In early 2016, a group of armed ranchers led by the Bundy brothers seized control of a federal wildlife park in Oregon, causing at least one death and resulting in the arrest of leader Ammon Bundy.
In 2015, the New York Times interviewed terrorism experts at 19 law enforcement agencies across the country and found right-wing radicalization was their top terror concern. According to the Southern Poverty Law Center, hate groups, anti-government "patriot" organizations and terror attacks and plots proliferated throughout 2015.
Opinion polls have shown a wide array of Americans are upset with the government and other institutions of public and civic life in the U.S. But reactionary conservative resentment has also grown into outright outrage with rhetoric pushed by Republican presidential nominee Donald Trump and other factions of the U.S. right this year, with the Boston Globe recently interviewing participants at a rally in Cincinnati who advocated political violence and intimidation.
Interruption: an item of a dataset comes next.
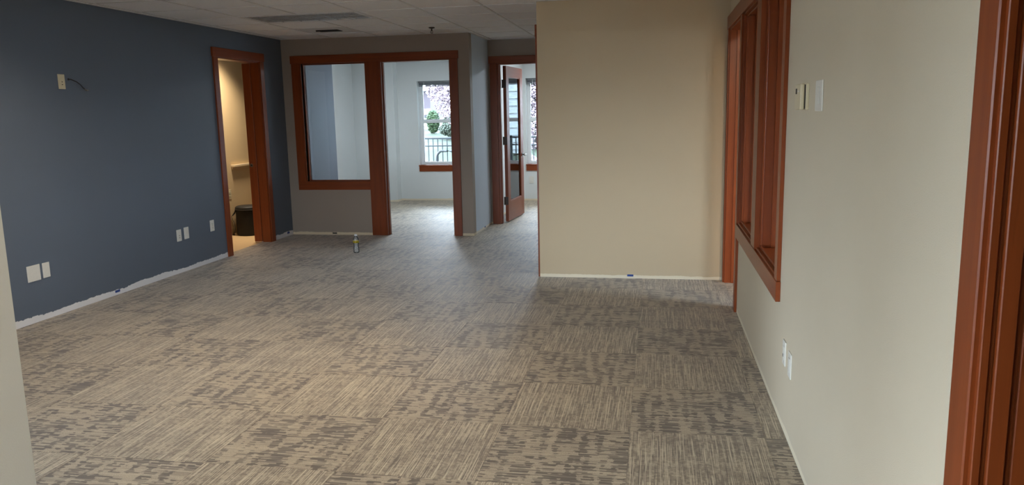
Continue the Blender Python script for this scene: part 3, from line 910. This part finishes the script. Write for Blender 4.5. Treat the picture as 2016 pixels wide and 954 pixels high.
def smooth(pts, k=5):
    out = []
    P_ = [Vector(pts[0])]+[Vector(p) for p in pts]+[Vector(pts[-1])]
    for i in range(1, len(P_)-2):
        for j in range(k):
            t = j/k
            a, b_, c, d = P_[i-1], P_[i], P_[i+1], P_[i+2]
            out.append(.5*((2*b_)+(c-a)*t+(2*a-5*b_+4*c-d)*t*t+(3*b_-a-3*c+d)*t**3))
    out.append(P_[-1])
    return out
ribbon(smooth([rad(R_+.002, .31), rad(R_+.012, .285), rad(R_+.035, .268), rad(R_+.055, .25), rad(R_+.05, .22), rad(R_+.03, .16), rad(R_+.02, .10), rad(R_+.03, .05), rad(R_+.045, .022), rad(R_+.055, .008), rad(R_+.03, .004)]), .035).build('strap', M['black'], bag, True)
ribbon([rad(R_+.0, .33), rad(R_+.02, .29), rad(R_+.04, .262)], .05, .012).build('strap_tab', M['black'], bag)
MB().tube([rad(R_+.006, .318), rad(R_+.014, .318)], .010, 10).build('rivet', M['chrome'], bag)
MB().tube([rad(R_+.012, 0.004), rad(R_+.022, .03)], .012, 8).build('buckle', M['palewood'], bag)

# ------------------------------------------------------------------ water bottle
bt = empty('water_bottle', (-3.259, 8.0, 0))
tag(bt, 'clear plastic water bottle with a yellow label on the carpet', 'bottle')
prof = [(.024, .0), (.031, .004), (.033, .014), (.0325, .03), (.0335, .045), (.0325, .06), (.029, .075), (.0275, .085), (.029, .097), (.033, .108),
        (.0335, .115), (.0335, .143), (.033, .15), (.029, .165), (.021, .180), (.0135, .188), (.0125, .192)]
MB().lathe(prof, 28).build('bottle_body', M['pet'], bt, True)
def label_mat():
    m, t, b_ = mat('yellow_print_label')
    g = N(t)
    v = g.n('ShaderNodeTexCoord').outputs['Object']
    x, y, z = g.xyz(v)
    a = g.math('ARCTAN2', y, x)
    top = g.step(z, .1385, .1395)
    n = g.noise(g.vec(g.math('MULTIPLY', a, 3.0), g.math('MULTIPLY', z, 90.0), 0.0), 1.0, 1)
    c = g.mix(g.step(n, .5, .56), srgb(206, 188, 40), srgb(120, 108, 30))
    c = g.mix(top, c, srgb(238, 234, 200))
    t.links.new(c, b_.inputs['Base Color'])
    b_.inputs['Roughness'].default_value = .35
    return m
m = MB()
n_ = 28
rings = [[m.bm.verts.new((r*math.cos(2*math.pi*k/n_), r*math.sin(2*math.pi*k/n_), z)) for k in range(n_)] for r, z in ((.0339, .113), (.0343, .113), (.0343, .143), (.0339, .143))]
for i in range(4):
    for k in range(n_): m.bm.faces.new((rings[i][k], rings[i][(k+1) % n_], rings[(i+1) % 4][(k+1) % n_], rings[(i+1) % 4][k]))
m.build('label_wrap', label_mat(), bt, True)
M['cap'] = plain('white_cap', srgb(235, 238, 240), .4)
MB().lathe([(.0145, .189), (.0155, .190), (.0155, .203), (.014, .206)], 20).build('cap', M['cap'], bt, True)

# ------------------------------------------------------------------ outdoors
def ground_mat():
    m, t, b_ = mat('spring_lawn')
    g = N(t)
    v = g.n('ShaderNodeNewGeometry').outputs['Position']
    n = g.noise(v, 3.0, 4)
    n2 = g.noise(v, 30.0, 3)
    c = g.mix(n, (.007, .016, .004, 1), (.012, .024, .006, 1))
    c = g.mix(g.step(n2, .5, .7), c, (.005, .011, .003, 1))
    t.links.new(c, b_.inputs['Base Color'])
    b_.inputs['Roughness'].default_value = .9
    return m
M['lawn'] = ground_mat()
m = MB()
prof = [(13.5, -.15), (14.8, -.1), (15.6, .05), (17.5, .3), (21, .6), (24, .86), (26, .95), (45, 1.2), (95, 1.3)]
xs_ = [-40, -12, -8, -5, -2, 2, 10, 40]
gv = [[m.bm.verts.new((x, y, z + (.05*math.sin(x*1.3+y) if y > 14 else 0))) for x in xs_] for y, z in prof]
for i in range(len(prof)-1):
    for k in range(len(xs_)-1): m.bm.faces.new((gv[i][k], gv[i][k+1], gv[i+1][k+1], gv[i+1][k]))
tag(m.build('lawn', M['lawn']), 'green lawn sloping up outside the far windows', 'lawn', kind='structure')
M['concrete'] = plain('pale_concrete', (.10, .10, .10, 1), .8)
M['asphalt'] = plain('dark_asphalt', srgb(84, 84, 84), .9)
struct(bx('yard', M['asphalt'], None, -40, 40, -40, -1.66, -.4, -.15), 'pavement outside behind the camera', 'ground')
struct(bx('yard', M['concrete'], None, 4.3, 40, -1.6, 13.4, -.4, -.15), 'pavement outside the side room', 'ground')
struct(bx('yard', M['asphalt'], None, -40, -5.7, -1.6, 6, -.4, -.15), 'pavement outside left of the camera', 'ground')
# path
m = MB()
for x_ in range(-14, 6):
    m.box(x_+.01, x_+.99, 25.3, 27.3, .88, 1.02)
tag(m.build('garden_path', M['concrete']), 'pale path running across the slope outside', 'path', kind='structure')

# railing
rl = empty('metal_railing', (-4.2, 14.6, -.1))
tag(rl, 'painted metal railing with thin bars outside the far window', 'railing')
bx('top_rail', M['rail'], rl, -2.5, 6.0, -.02, .02, 1.115, 1.15, bev=.003)
bx('mid_rail', M['rail'], rl, -2.5, 6.0, -.015, .015, .975, 1.0, bev=.002)
bx('bottom_rail', M['rail'], rl, -2.5, 6.0, -.015, .015, .10, .125, bev=.002)
bme = MB().box(-.008, .008, -.008, .008, .1, 1.12).mesh('bar', M['rail'])
k = 0
x = -2.5
while x < 6.0:
    if k % 16 == 0: bx('post', M['rail'], rl, x-.02, x+.02, -.02, .02, 0, 1.16)
    else: link('bar', bme, rl, (x, 0, 0))
    x += .094; k += 1
# looped handrail in front of the railing
hr = empty('pipe_handrail', (-4.15, 14.45, -.1))
tag(hr, 'bent pipe handrail standing in front of the bar railing', 'handrail')
pts = smooth([(0, 0, 0), (0, 0, .4), (0, 0, .72), (.015, 0, .82), (.06, 0, .875), (.13, 0, .895), (.5, 0, .895), (1.1, 0, .895)], 4)
MB().tube(pts, .024, 10).build('rail_pipe', M['rail'], hr, True)
MB().tube([(1.1, 0, 0), (1.1, 0, .9)], .024, 10).build('post', M['rail'], hr, True)

def leaf_mat(name, c1, c2, rough=.8):
    m, t, b_ = mat(name)
    g = N(t)
    v = g.n('ShaderNodeNewGeometry').outputs['Position']
    n = g.noise(v, 9.0, 3)
    t.links.new(g.mix(g.step(n, .35, .65), c1, c2), b_.inputs['Base Color'])
    b_.inputs['Roughness'].default_value = rough
    return m
M['blossom'] = leaf_mat('pale_pink_blossom', (.42, .34, .38, 1), (.10, .070, .085, 1))
M['leaf'] = leaf_mat('dark_evergreen', (.012, .030, .006, 1), (.022, .045, .012, 1))
M['bush'] = leaf_mat('grey_green_bush', (.020, .032, .018, 1), (.06, .07, .05, 1))
M['bark'] = plain('grey_bark', (.010, .008, .008, 1), .9)
rng = random.Random(11)
def clusters(n, centre, rad_, size, fn=None):
    m = MB()
    V, Fc = [], []
    for _ in range(n):
        while True:
            p = Vector((rng.uniform(-1, 1), rng.uniform(-1, 1), rng.uniform(-1, 1)))
            if .25 < p.length < 1: break
        c = Vector((centre[0]+p.x*rad_[0], centre[1]+p.y*rad_[1], centre[2]+p.z*rad_[2]))
        if fn and not fn(c): continue
        s = rng.uniform(size*.5, size)
        i0 = len(V)
        V += [c+Vector(q)*s for q in ((1, 0, 0), (-1, 0, 0), (0, 1, 0), (0, -1, 0), (0, 0, .8), (0, 0, -.8))]
        Fc += [tuple(i0+i for i in f) for f in ((0, 2, 4), (2, 1, 4), (1, 3, 4), (3, 0, 4), (2, 0, 5), (1, 2, 5), (3, 1, 5), (0, 3, 5))]
    me = bpy.data.meshes.new('clusters')
    me.from_pydata([tuple(v) for v in V], [], Fc)
    return me
def tree(name, base, crown_c, crown_r, n, size, label, leafm, leafname, trunk_r=.14, group=None):
    t = empty(name, base)
    tag(t, label, 'tree', group)
    h = crown_c[2]
    m = MB()
    m.tube([(0, 0, -.3), (.05, 0, h*.3), (crown_c[0]*.4, 0, h*.6), (crown_c[0], 0, h*.95)], [trunk_r, trunk_r*.8, trunk_r*.6, trunk_r*.3], 8)
    m.build('trunk', M['bark'], t, True)
    m = MB()
    for k in range(26):
        a = rng.uniform(0, 2*math.pi); z0 = h*rng.uniform(.35, .8)
        e_ = Vector((crown_c[0]+crown_r[0]*.85*math.cos(a)*rng.uniform(.5, 1), crown_r[1]*.85*math.sin(a)*rng.uniform(.5, 1), crown_c[2]+crown_r[2]*rng.uniform(-.5, .7)))
        s_ = Vector((crown_c[0]*z0/h, 0, z0))
        mid = (s_+e_)/2+Vector((0, 0, .25))
        m.tube([s_, mid, e_], [.05, .03, .012], 5)
    m.build('branch', M['bark'], t, True)
    me = clusters(n, crown_c, crown_r, size)
    me.materials.append(leafm)
    o = link(leafname, me, t); o['kind'] = 'stuff'
    return t
tree('cherry_tree', (-5.25, 22, .65), (0.1, 0, 2.05), (1.45, 1.2, 1.7), 7000, .055, 'pale pink blossoming cherry tree outside the left office window', M['blossom'], 'blossom')
tree('cherry_tree', (-3.1, 20.5, .5), (0, 0, 1.7), (1.1, 1.0, 1.7), 6000, .05, 'pale blossoming cherry tree outside the window beside the glazed door', M['blossom'], 'blossom')
def shrub(name, loc, r, n, size, label, mt):
    t = empty(name, loc); tag(t, label, 'shrub')
    MB().tube([(0, 0, -.2), (0, 0, r[2])], .04, 6).build('stem', M['bark'], t)
    me = clusters(n, (0, 0, r[2]), r, size); me.materials.append(mt)
    o = link('foliage', me, t); o['kind'] = 'stuff'
shrub('conifer_shrub', (-7.03, 24.2, .9), (.2, .2, .36), 1200, .05, 'dark green upright shrub under the cherry blossom', M['leaf'])
shrub('conifer_shrub', (-6.55, 24.4, .9), (.2, .2, .27), 1000, .05, 'shorter dark green shrub right of the upright one', M['leaf'])
shrub('bush', (-6.0, 23, .8), (.5, .4, .22), 1500, .045, 'grey green bush on the slope right of the evergreen shrubs', M['bush'])
shrub('bush', (-2.9, 17.0, .1), (.35, .3, .25), 1200, .04, 'pale flowering bush below the window beside the glazed door', M['blossom'])

# mauve house far left
M['mauve'] = plain('mauve_siding', (.042, .032, .042, 1), .8)
M['roof'] = plain('grey_roof', (.020, .020, .022, 1), .8)
M['trimwhite'] = plain('white_trim', srgb(236, 236, 236), .6)
ho = empty('house', (-21.6, 60, 1.15))
tag(ho, 'mauve house with a white band up the slope outside', 'house')
bx('wall', M['mauve'], ho, -4, 4, 0, 6, .0, 2.15)
bx('trim_band', M['trimwhite'], ho, -4.02, 4.02, -.05, 0, .33, .75)
bx('foundation', M['roof'], ho, -4.03, 4.03, -.03, 0, 0, .2)
bx('roof', M['trimwhite'], ho, -4.3, 4.25, -.3, 6.3, 2.15, 2.3)
for k in range(3):
    f = bx('window', M['trimwhite'], ho, -3.4+k*2, -2.5+k*2, -.06, 0, .9, 1.9)
    bx('pane', M['slot'], f, -3.32+k*2, -2.58+k*2, -.065, -.06, .98, 1.82)

# clapboard building to the right, seen in the door glass
M['clap'] = plain('pale_clapboard', (.30, .34, .35, 1), .7)
cbd = empty('clapboard_building', (2.4, 19.5, 0.3))
tag(cbd, 'pale clapboard sided building mirrored in the glazed door', 'building')
bx('wall', M['clap'], cbd, -3.4, 4, 0, 5, -.3, 6)
def clap_board():
    m = MB()
    v = [m.bm.verts.new(q) for q in ((-3.42, -.005, .18), (4, -.005, .18), (4, -.03, 0), (-3.42, -.03, 0), (-3.42, 0, 0), (4, 0, 0))]
    for f in ((0, 3, 2, 1), (3, 4, 5, 2), (0, 4, 3), (1, 2, 5)): m.bm.faces.new([v[i] for i in f])
    return m.mesh('siding_board', M['clap'])
sb = clap_board()
for k in range(34): link('siding_board', sb, cbd, (0, 0, -.3+k*.185))
bx('corner_board', M['trimwhite'], cbd, -3.46, -3.36, -.04, .06, -.3, 6)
If Democrat Hillary Clinton is "in office, I hope we can start a coup," 50-year-old Dan Bowman told the Globe. "She should be in prison or shot ... We're going to have a revolution and take them out of office if that's what it takes. There's going to be a lot of bloodshed."
"I'll look for ... well, it's called racial profiling," 61-year-old volunteer election monitor Steve Webb added. "Mexicans. Syrians. People who can't speak American ... I'm going to make them a little bit nervous."